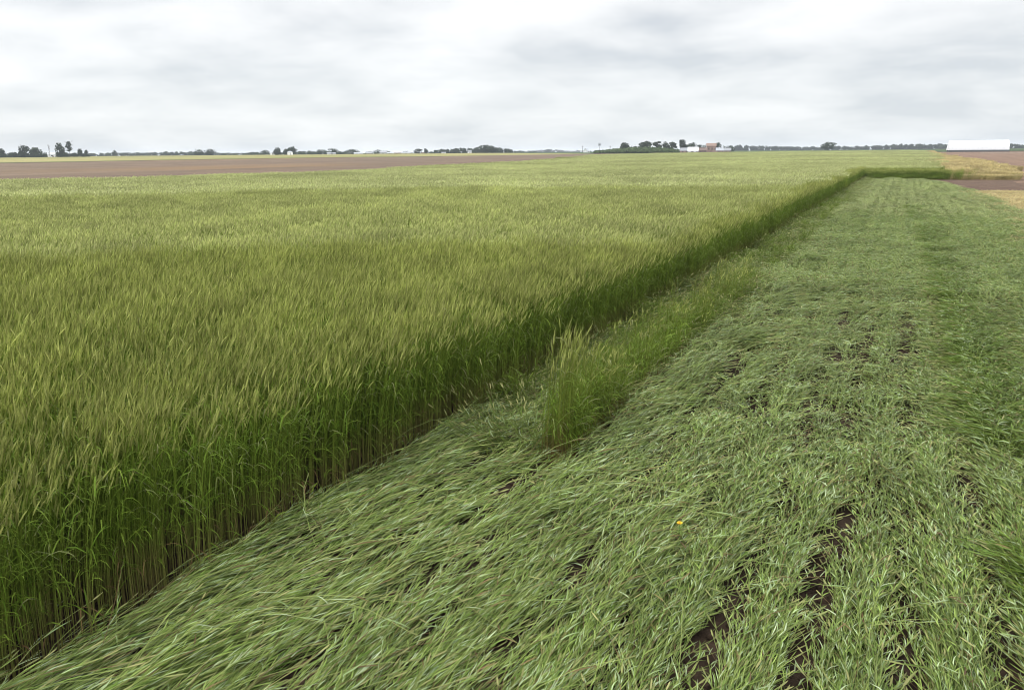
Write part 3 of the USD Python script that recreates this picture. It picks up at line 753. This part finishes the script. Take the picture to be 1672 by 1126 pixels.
# ------------------------------------------------------------------ the one flower in the rolled strip
def flower():
    t = thing('yellow_flower', 'single small yellow flower in the rolled rye', 'flower', (-1.38, 6.1, 0.0), 20)
    pl = trimesh.creation.cylinder(0.003, 0.20, sections=6); pl.apply_translation((0, 0, 0.10)); obj('stem', pl, M_STEM, t)
    for i in range(13):
        a = i * 2 * np.pi / 13
        r = np.array([0.005, 0.013, 0.021, 0.025]); w = np.array([0.003, 0.007, 0.007, 0.002]); z = np.array([0.203, 0.211, 0.213, 0.208])
        c, s = np.cos(a), np.sin(a)
        V = np.concatenate([np.stack([r * c - w * s * q, r * s + w * c * q, z], -1) for q in (-0.5, 0.5)])
        F = np.array([[j, j + 1, j + 5, j + 4] for j in range(3)])
        obj('petal', (V, F), M_YELLOW, t)
    cm = trimesh.creation.icosphere(1, 0.009); cm.apply_scale([1, 1, 0.6]); cm.apply_translation((0, 0, 0.212)); obj('flower_centre', cm, M_ORANGE, t)
    for a in (0.4, 2.5, 4.4):
        V = np.array([[0, -0.002, 0.05], [0, 0.002, 0.05], [0.05, -0.008, 0.09], [0.05, 0.008, 0.09], [0.10, -0.001, 0.08], [0.10, 0.001, 0.08]]) @ rot_z(a).T
        obj('leaf', (V, np.array([[0, 2, 3, 1], [2, 4, 5, 3]])), M_STEM, t)


flower()
# ------------------------------------------------------------------ trees
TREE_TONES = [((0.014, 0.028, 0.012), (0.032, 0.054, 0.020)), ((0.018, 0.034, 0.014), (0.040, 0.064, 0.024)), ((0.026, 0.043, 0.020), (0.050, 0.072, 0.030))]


def crown_mesh(rng, lobes, n, leaf, tone):
    """Leaf clumps (bent quads) spread through the shells of the given ellipsoid lobes: (centre, radii)."""
    vol = np.array([np.prod(r) ** (2 / 3) for _, r in lobes]); pick = rng.choice(len(lobes), n, p=vol / vol.sum())
    Cc, R = np.array([c for c, _ in lobes])[pick], np.array([r for _, r in lobes])[pick]
    d = rng.normal(size=(n, 3)); d /= np.linalg.norm(d, axis=1, keepdims=True)
    P = Cc + d * R * (rng.uniform(0.3, 1.1, (n, 1)) ** 0.5) * (0.75 + 0.5 * meshkit.noise(d * 2.2 + 11.0, int(rng.integers(99))))[:, None]
    nrm = d + rng.normal(0, 0.6, (n, 3)); nrm /= np.linalg.norm(nrm, axis=1, keepdims=True)
    a = side_of(nrm, rng); b = np.cross(nrm, a); s = leaf * rng.uniform(0.5, 1.3, (n, 1))
    V = np.stack([P + a * s, P + b * s * 0.8, P - a * s, P - b * s * 0.8 + nrm * s * 0.4], 1)
    C = np.repeat(colours(rng, n, *tone, 0.3)[:, None], 4, 1)
    q = np.arange(n)[:, None] * 4
    F = np.concatenate([q + [0, 1, 2], q + [0, 2, 3]])
    return V.reshape(-1, 3), F, C.reshape(-1, 3)


def trunk_mesh(h, r, limbs, rng):
    parts = []
    m = trimesh.creation.cylinder(1.0, 1.0, sections=7); m.apply_translation((0, 0, 0.5))
    v = m.vertices.copy(); t = v[:, 2]; v[:, :2] *= (r * (1 - 0.55 * t))[:, None]; v[:, 2] *= h; m.vertices = v
    parts.append(m)
    for i in range(limbs):
        a = rng.uniform(0, 6.28); z0 = h * rng.uniform(0.45, 0.9); L = h * rng.uniform(0.35, 0.55)
        tip = np.array([math.cos(a) * L * 0.7, math.sin(a) * L * 0.7, z0 + L * 0.7])
        parts.append(trimesh.creation.cylinder(r * 0.3, sections=5, segment=[[0, 0, z0], tip.tolist()]))
    return trimesh.util.concatenate(parts)


def tree(px0, px1, top, dist, label, shape='round', seed=0, tone=0, base=None, name='tree', group=None, n=None):
    """A tree that spans the columns px0..px1 and reaches up to the row TOP of the photograph, DIST metres away."""
    rng = np.random.default_rng(3000 + seed + int(px0 * 7))
    p, ppm = place((px0 + px1) / 2, dist)
    skyline = 256.2 - 0.00838 * (px0 + px1) / 2
    w = (px1 - px0) / ppm; h = (skyline - top) / ppm + (CAM_H - p[2])
    t = thing(name, label, 'tree', p, 0, group)
    r = w / 2
    if shape == 'round':
        lobes = [((0, 0, h * 0.52), (r * 0.95, r * 0.95, h * 0.46)), ((0, 0, h * 0.2), (r * 0.7, r * 0.7, h * 0.2))]
        for i in range(6):
            a = rng.uniform(0, 6.28); lobes.append(((math.cos(a) * r * 0.5, math.sin(a) * r * 0.5, h * rng.uniform(0.25, 0.78)), (r * 0.55, r * 0.5, h * 0.2)))
        lobes.append(((r * rng.uniform(-0.3, 0.3), 0, h * 0.86), (r * 0.4, r * 0.4, h * 0.14)))
        trunk = (h * 0.55, max(0.15, h * 0.025), 4)
    elif shape == 'open':
        lobes = [((rng.uniform(-0.7, 0.7) * r, rng.uniform(-0.5, 0.5) * r, h * z), (r * 0.42, r * 0.42, h * 0.075)) for z in np.linspace(0.45, 0.93, 9)]
        trunk = (h * 0.9, h * 0.018, 7)
    elif shape == 'bush':
        lobes = [((rng.uniform(-0.75, 0.75) * r, rng.uniform(-0.5, 0.5) * r, h * rng.uniform(0.2, 0.58)), (r * 0.45, r * 0.45, h * 0.42)) for _ in range(8)] + [((0, 0, h * 0.5), (r * 0.6, r * 0.6, h * 0.5))]
        trunk = (h * 0.3, h * 0.03, 3)
    elif shape == 'tall':
        lobes = [((0, 0, h * 0.5), (r * 0.85, r * 0.85, h * 0.48))] + [((rng.uniform(-0.5, 0.5) * r, 0, h * z), (r * 0.6, r * 0.6, h * 0.16)) for z in (0.3, 0.5, 0.68, 0.86)]
        trunk = (h * 0.6, h * 0.022, 4)
    else:
        raise ValueError(shape)
    obj('trunk', trunk_mesh(*trunk, rng), M_BARK, t)
    V, F, C = crown_mesh(rng, lobes, n or 520, max(0.28, 0.085 * min(h, w)), TREE_TONES[tone])
    V[:, 2] = np.maximum(V[:, 2], 0.05)
    obj('crown', (V, F), M_TREE, t, color=C)
    return t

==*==

- _WHAT TO DO_
Transcribe all the data word for word; the images stay out.

- _RESULT BELOW_
Write part 3 of the USD Python script that recreates this picture. It picks up at line 753. This part finishes the script. Take the picture to be 1672 by 1126 pixels.
# ------------------------------------------------------------------ the one flower in the rolled strip
def flower():
    t = thing('yellow_flower', 'single small yellow flower in the rolled rye', 'flower', (-1.38, 6.1, 0.0), 20)
    pl = trimesh.creation.cylinder(0.003, 0.20, sections=6); pl.apply_translation((0, 0, 0.10)); obj('stem', pl, M_STEM, t)
    for i in range(13):
        a = i * 2 * np.pi / 13
        r = np.array([0.005, 0.013, 0.021, 0.025]); w = np.array([0.003, 0.007, 0.007, 0.002]); z = np.array([0.203, 0.211, 0.213, 0.208])
        c, s = np.cos(a), np.sin(a)
        V = np.concatenate([np.stack([r * c - w * s * q, r * s + w * c * q, z], -1) for q in (-0.5, 0.5)])
        F = np.array([[j, j + 1, j + 5, j + 4] for j in range(3)])
        obj('petal', (V, F), M_YELLOW, t)
    cm = trimesh.creation.icosphere(1, 0.009); cm.apply_scale([1, 1, 0.6]); cm.apply_translation((0, 0, 0.212)); obj('flower_centre', cm, M_ORANGE, t)
    for a in (0.4, 2.5, 4.4):
        V = np.array([[0, -0.002, 0.05], [0, 0.002, 0.05], [0.05, -0.008, 0.09], [0.05, 0.008, 0.09], [0.10, -0.001, 0.08], [0.10, 0.001, 0.08]]) @ rot_z(a).T
        obj('leaf', (V, np.array([[0, 2, 3, 1], [2, 4, 5, 3]])), M_STEM, t)


flower()
# ------------------------------------------------------------------ trees
TREE_TONES = [((0.014, 0.028, 0.012), (0.032, 0.054, 0.020)), ((0.018, 0.034, 0.014), (0.040, 0.064, 0.024)), ((0.026, 0.043, 0.020), (0.050, 0.072, 0.030))]


def crown_mesh(rng, lobes, n, leaf, tone):
    """Leaf clumps (bent quads) spread through the shells of the given ellipsoid lobes: (centre, radii)."""
    vol = np.array([np.prod(r) ** (2 / 3) for _, r in lobes]); pick = rng.choice(len(lobes), n, p=vol / vol.sum())
    Cc, R = np.array([c for c, _ in lobes])[pick], np.array([r for _, r in lobes])[pick]
    d = rng.normal(size=(n, 3)); d /= np.linalg.norm(d, axis=1, keepdims=True)
    P = Cc + d * R * (rng.uniform(0.3, 1.1, (n, 1)) ** 0.5) * (0.75 + 0.5 * meshkit.noise(d * 2.2 + 11.0, int(rng.integers(99))))[:, None]
    nrm = d + rng.normal(0, 0.6, (n, 3)); nrm /= np.linalg.norm(nrm, axis=1, keepdims=True)
    a = side_of(nrm, rng); b = np.cross(nrm, a); s = leaf * rng.uniform(0.5, 1.3, (n, 1))
    V = np.stack([P + a * s, P + b * s * 0.8, P - a * s, P - b * s * 0.8 + nrm * s * 0.4], 1)
    C = np.repeat(colours(rng, n, *tone, 0.3)[:, None], 4, 1)
    q = np.arange(n)[:, None] * 4
    F = np.concatenate([q + [0, 1, 2], q + [0, 2, 3]])
    return V.reshape(-1, 3), F, C.reshape(-1, 3)


def trunk_mesh(h, r, limbs, rng):
    parts = []
    m = trimesh.creation.cylinder(1.0, 1.0, sections=7); m.apply_translation((0, 0, 0.5))
    v = m.vertices.copy(); t = v[:, 2]; v[:, :2] *= (r * (1 - 0.55 * t))[:, None]; v[:, 2] *= h; m.vertices = v
    parts.append(m)
    for i in range(limbs):
        a = rng.uniform(0, 6.28); z0 = h * rng.uniform(0.45, 0.9); L = h * rng.uniform(0.35, 0.55)
        tip = np.array([math.cos(a) * L * 0.7, math.sin(a) * L * 0.7, z0 + L * 0.7])
        parts.append(trimesh.creation.cylinder(r * 0.3, sections=5, segment=[[0, 0, z0], tip.tolist()]))
    return trimesh.util.concatenate(parts)


def tree(px0, px1, top, dist, label, shape='round', seed=0, tone=0, base=None, name='tree', group=None, n=None):
    """A tree that spans the columns px0..px1 and reaches up to the row TOP of the photograph, DIST metres away."""
    rng = np.random.default_rng(3000 + seed + int(px0 * 7))
    p, ppm = place((px0 + px1) / 2, dist)
    skyline = 256.2 - 0.00838 * (px0 + px1) / 2
    w = (px1 - px0) / ppm; h = (skyline - top) / ppm + (CAM_H - p[2])
    t = thing(name, label, 'tree', p, 0, group)
    r = w / 2
    if shape == 'round':
        lobes = [((0, 0, h * 0.52), (r * 0.95, r * 0.95, h * 0.46)), ((0, 0, h * 0.2), (r * 0.7, r * 0.7, h * 0.2))]
        for i in range(6):
            a = rng.uniform(0, 6.28); lobes.append(((math.cos(a) * r * 0.5, math.sin(a) * r * 0.5, h * rng.uniform(0.25, 0.78)), (r * 0.55, r * 0.5, h * 0.2)))
        lobes.append(((r * rng.uniform(-0.3, 0.3), 0, h * 0.86), (r * 0.4, r * 0.4, h * 0.14)))
        trunk = (h * 0.55, max(0.15, h * 0.025), 4)
    elif shape == 'open':
        lobes = [((rng.uniform(-0.7, 0.7) * r, rng.uniform(-0.5, 0.5) * r, h * z), (r * 0.42, r * 0.42, h * 0.075)) for z in np.linspace(0.45, 0.93, 9)]
        trunk = (h * 0.9, h * 0.018, 7)
    elif shape == 'bush':
        lobes = [((rng.uniform(-0.75, 0.75) * r, rng.uniform(-0.5, 0.5) * r, h * rng.uniform(0.2, 0.58)), (r * 0.45, r * 0.45, h * 0.42)) for _ in range(8)] + [((0, 0, h * 0.5), (r * 0.6, r * 0.6, h * 0.5))]
        trunk = (h * 0.3, h * 0.03, 3)
    elif shape == 'tall':
        lobes = [((0, 0, h * 0.5), (r * 0.85, r * 0.85, h * 0.48))] + [((rng.uniform(-0.5, 0.5) * r, 0, h * z), (r * 0.6, r * 0.6, h * 0.16)) for z in (0.3, 0.5, 0.68, 0.86)]
        trunk = (h * 0.6, h * 0.022, 4)
    else:
        raise ValueError(shape)
    obj('trunk', trunk_mesh(*trunk, rng), M_BARK, t)
    V, F, C = crown_mesh(rng, lobes, n or 520, max(0.28, 0.085 * min(h, w)), TREE_TONES[tone])
    V[:, 2] = np.maximum(V[:, 2], 0.05)
    obj('crown', (V, F), M_TREE, t, color=C)
    return t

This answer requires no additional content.